» **Your goal**: Give again only those lines from the start of the entries through the line holding "PI = math.pi", leaving them as they are.

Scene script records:
☆ ☆ ☆ ☆ ☆

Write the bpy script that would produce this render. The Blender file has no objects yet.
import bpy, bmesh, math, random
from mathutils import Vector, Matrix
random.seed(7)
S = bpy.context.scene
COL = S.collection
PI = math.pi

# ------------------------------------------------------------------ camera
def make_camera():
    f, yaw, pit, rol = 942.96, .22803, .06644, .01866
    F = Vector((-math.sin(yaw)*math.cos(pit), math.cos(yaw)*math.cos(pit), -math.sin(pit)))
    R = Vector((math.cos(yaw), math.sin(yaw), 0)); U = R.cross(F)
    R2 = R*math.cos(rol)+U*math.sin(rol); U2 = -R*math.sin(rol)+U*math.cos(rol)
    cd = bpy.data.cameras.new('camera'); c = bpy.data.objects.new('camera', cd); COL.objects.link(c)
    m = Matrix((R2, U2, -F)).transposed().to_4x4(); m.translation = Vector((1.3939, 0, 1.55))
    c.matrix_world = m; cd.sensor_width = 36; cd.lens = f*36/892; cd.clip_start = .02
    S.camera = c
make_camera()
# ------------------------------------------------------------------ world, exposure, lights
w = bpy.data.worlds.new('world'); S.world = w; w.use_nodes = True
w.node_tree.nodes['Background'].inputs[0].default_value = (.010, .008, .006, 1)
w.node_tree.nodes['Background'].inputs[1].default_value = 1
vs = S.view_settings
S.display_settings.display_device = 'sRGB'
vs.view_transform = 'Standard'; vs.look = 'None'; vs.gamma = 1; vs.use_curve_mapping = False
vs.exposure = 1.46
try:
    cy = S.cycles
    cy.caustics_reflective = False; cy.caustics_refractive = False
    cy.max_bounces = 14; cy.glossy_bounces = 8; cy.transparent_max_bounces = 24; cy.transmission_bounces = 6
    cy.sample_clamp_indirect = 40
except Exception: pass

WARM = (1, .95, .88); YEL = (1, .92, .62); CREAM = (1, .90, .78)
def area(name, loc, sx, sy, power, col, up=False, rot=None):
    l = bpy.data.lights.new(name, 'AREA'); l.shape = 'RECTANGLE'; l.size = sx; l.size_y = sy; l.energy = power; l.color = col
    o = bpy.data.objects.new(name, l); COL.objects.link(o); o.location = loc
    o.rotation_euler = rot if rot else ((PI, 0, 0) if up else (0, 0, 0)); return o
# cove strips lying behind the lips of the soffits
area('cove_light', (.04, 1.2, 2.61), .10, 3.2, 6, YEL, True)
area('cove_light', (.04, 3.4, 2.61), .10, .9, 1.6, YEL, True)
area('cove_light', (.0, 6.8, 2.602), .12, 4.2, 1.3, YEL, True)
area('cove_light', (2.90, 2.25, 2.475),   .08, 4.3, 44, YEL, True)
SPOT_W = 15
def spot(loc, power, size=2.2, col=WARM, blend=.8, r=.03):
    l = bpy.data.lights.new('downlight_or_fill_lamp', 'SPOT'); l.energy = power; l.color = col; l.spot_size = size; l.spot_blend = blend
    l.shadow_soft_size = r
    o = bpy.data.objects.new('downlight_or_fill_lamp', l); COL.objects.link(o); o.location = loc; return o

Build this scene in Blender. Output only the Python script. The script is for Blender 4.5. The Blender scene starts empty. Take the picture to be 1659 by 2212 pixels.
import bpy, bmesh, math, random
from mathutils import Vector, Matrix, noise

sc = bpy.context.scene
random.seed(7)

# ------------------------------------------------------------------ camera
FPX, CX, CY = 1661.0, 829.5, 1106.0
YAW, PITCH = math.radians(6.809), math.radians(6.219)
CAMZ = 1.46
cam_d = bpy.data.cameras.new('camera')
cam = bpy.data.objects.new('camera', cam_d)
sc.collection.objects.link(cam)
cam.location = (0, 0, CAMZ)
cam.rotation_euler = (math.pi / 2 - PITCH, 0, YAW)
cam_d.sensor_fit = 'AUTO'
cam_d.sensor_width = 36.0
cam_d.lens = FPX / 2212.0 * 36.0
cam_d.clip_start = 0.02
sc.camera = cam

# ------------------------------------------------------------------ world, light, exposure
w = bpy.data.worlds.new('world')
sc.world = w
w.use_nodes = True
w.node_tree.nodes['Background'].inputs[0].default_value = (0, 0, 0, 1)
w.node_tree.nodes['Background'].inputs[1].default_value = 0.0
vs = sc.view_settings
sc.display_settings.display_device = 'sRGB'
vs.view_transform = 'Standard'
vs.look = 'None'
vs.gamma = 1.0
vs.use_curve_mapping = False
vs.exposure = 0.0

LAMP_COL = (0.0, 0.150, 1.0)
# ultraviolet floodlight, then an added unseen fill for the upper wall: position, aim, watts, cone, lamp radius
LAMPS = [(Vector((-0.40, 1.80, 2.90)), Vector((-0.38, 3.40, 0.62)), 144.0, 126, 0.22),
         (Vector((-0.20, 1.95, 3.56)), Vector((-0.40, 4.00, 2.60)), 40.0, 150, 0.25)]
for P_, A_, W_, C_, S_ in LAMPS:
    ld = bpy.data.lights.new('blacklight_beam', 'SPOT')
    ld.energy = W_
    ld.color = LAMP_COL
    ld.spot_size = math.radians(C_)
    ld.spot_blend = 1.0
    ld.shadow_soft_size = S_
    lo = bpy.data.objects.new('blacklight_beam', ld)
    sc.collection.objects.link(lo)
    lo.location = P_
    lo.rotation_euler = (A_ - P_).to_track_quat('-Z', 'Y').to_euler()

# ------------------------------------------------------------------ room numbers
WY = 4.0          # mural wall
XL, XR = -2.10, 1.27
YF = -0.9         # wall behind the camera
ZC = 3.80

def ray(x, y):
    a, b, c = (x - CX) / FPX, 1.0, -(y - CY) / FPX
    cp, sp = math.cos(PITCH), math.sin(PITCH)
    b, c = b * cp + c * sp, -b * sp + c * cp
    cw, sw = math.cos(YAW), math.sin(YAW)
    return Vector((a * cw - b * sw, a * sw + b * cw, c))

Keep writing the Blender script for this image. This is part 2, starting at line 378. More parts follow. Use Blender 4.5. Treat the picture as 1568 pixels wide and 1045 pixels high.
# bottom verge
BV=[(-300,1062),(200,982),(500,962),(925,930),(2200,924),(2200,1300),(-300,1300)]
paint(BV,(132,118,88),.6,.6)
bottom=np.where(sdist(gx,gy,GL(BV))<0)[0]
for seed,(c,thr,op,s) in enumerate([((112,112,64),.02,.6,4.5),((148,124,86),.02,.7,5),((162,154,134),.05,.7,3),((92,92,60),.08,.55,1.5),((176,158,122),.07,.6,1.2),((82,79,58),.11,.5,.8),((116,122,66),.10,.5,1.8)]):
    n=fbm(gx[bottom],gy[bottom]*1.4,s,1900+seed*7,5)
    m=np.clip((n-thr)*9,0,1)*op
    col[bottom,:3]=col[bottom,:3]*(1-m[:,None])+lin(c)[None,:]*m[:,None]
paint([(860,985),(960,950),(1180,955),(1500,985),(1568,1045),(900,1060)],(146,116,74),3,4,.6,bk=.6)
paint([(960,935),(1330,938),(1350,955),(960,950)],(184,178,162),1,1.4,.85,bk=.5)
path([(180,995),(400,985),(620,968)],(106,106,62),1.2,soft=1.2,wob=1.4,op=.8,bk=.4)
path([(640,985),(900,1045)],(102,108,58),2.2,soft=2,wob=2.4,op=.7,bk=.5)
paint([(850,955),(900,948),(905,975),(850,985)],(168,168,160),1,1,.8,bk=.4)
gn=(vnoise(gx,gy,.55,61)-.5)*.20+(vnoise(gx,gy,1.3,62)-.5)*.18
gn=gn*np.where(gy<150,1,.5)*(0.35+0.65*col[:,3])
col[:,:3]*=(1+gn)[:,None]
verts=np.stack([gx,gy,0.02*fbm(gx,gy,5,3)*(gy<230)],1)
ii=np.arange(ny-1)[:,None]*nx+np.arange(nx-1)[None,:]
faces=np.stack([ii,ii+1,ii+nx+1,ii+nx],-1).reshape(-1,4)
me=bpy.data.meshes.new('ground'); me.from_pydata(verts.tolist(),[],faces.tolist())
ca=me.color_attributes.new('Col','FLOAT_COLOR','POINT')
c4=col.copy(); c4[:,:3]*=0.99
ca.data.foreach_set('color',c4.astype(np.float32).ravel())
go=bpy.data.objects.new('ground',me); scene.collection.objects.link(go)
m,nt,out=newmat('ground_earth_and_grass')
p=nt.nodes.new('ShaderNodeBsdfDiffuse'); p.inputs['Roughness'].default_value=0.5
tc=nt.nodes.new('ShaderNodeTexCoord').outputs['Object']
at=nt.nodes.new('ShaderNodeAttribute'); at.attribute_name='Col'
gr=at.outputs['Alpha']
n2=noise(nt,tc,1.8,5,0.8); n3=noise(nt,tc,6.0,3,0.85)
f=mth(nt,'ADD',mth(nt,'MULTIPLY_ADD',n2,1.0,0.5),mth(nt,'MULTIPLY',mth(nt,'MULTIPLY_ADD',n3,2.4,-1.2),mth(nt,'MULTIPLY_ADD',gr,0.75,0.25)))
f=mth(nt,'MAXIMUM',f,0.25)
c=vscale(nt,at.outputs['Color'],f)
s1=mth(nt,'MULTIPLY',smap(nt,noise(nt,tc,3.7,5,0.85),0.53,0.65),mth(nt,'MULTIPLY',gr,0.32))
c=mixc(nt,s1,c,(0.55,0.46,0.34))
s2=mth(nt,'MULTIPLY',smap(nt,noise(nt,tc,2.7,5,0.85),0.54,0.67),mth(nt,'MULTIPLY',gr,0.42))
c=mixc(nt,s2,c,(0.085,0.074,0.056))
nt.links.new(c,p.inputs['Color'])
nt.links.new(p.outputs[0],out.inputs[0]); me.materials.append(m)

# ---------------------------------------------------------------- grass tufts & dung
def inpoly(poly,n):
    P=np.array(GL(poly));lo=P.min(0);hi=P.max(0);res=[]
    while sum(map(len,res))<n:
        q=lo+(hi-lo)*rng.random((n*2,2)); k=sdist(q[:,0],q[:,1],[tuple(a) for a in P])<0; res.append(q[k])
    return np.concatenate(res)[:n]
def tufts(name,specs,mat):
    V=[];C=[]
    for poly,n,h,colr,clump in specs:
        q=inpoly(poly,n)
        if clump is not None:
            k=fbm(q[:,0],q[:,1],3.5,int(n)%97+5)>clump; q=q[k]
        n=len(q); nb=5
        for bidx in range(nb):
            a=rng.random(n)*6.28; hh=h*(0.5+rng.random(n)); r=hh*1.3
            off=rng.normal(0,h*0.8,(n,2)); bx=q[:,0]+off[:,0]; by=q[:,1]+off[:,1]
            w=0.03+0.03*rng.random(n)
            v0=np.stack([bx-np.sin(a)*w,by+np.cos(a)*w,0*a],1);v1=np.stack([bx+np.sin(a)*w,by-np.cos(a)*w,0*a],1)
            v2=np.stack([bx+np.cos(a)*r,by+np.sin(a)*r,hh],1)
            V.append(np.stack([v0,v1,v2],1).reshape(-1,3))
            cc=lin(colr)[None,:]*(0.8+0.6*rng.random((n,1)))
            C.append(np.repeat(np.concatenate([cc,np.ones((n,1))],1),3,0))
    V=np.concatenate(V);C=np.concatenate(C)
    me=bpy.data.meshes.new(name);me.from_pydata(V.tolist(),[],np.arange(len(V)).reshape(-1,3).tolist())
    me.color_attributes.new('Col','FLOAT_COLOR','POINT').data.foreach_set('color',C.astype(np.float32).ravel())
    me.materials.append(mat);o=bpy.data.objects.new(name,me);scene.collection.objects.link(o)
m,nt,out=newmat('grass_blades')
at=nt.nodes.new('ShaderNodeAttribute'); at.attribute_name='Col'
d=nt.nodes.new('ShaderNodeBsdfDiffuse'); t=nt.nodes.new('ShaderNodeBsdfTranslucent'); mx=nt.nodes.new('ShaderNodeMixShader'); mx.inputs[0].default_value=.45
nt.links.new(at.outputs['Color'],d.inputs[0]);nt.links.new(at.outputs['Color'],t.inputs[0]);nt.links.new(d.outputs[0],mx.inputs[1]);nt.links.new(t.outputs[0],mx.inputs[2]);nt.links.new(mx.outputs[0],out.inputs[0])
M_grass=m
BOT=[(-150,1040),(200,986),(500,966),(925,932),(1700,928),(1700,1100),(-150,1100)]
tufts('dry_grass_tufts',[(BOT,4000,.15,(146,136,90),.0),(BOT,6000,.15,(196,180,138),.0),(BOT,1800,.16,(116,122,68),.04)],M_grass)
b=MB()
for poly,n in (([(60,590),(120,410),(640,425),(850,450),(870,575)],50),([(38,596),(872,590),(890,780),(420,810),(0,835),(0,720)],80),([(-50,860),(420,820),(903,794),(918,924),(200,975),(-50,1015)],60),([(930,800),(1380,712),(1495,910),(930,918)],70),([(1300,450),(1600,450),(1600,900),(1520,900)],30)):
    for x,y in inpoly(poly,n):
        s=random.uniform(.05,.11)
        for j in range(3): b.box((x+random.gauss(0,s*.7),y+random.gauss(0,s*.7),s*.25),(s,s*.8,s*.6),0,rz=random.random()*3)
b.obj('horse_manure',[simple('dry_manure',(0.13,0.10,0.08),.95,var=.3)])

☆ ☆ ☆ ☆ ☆

» **Worked answer**:
Write the bpy script that would produce this render. The Blender file has no objects yet.
import bpy, bmesh, math, random
from mathutils import Vector, Matrix
random.seed(7)
S = bpy.context.scene
COL = S.collection
PI = math.pi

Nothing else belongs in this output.